Caspar David Friedrich Light
It is the time of year in Berlin when the days get longer but summer has not quite arrived. Something happens to the atmosphere above the city at dusk: a collision of temperatures, the earth still cold, the air warming. The sky is full of clouds.
With sundown, the evening light ropes all in thick profundity, and then, after the short night, there is yet another change.
The light grows thinner in the early morning. Why does this atmosphere make every surface look more lucid? It’s as if there is less oxygen. But if we are starved of it, why do we see sharper? The sky is voided of mist and cloud.

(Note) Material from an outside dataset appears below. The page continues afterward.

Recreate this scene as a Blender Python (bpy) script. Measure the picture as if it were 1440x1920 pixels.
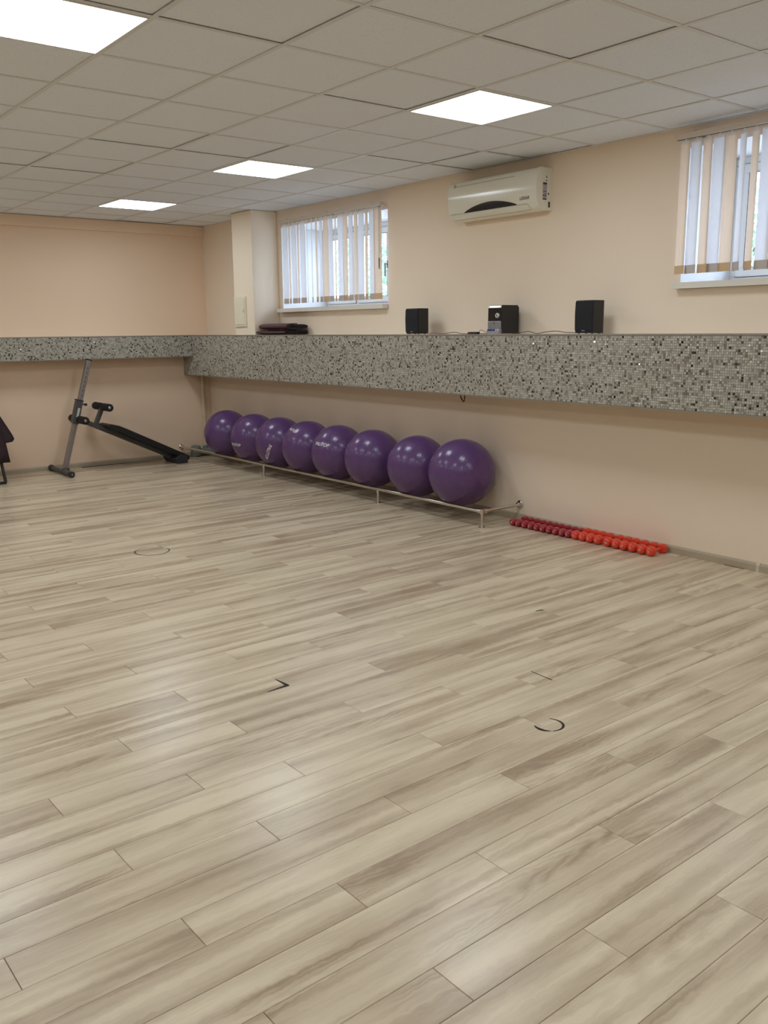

It hangs close to the ground instead, if at all. The ethereal clarity awaits the growing clouds.
But it is the late night views, through cloud, that strike me most these days, especially as the moon grows full this week. This is when you look into the sky and understand the German Romantics. It’s Caspar David Friedrich (1774-1840) light, something you recognise from those paintings hanging up high in the Alte Nationalgalerie.
The moon passes behind the clouds, sending out arms of darkness. There should be a barren rock, a stunted tree, a sweep of landscape below. But instead there is the repetitive glow of the traffic lights down Kottbusser Damm, the Rückenfigur is a cyclist, and the infinity a point above Hermannplatz.
Can one sense the metaphysical dimension suggested by the moon, its light spreading, dispersing, then growing more obscure as it’s hidden, in the skies above Kreuzberg? Perhaps the point is that these night skies make the foreground subject disappear completely. We find ourselves staring beyond, into this strange transition, waiting for the chill, moon, and mist, to give way to the sun.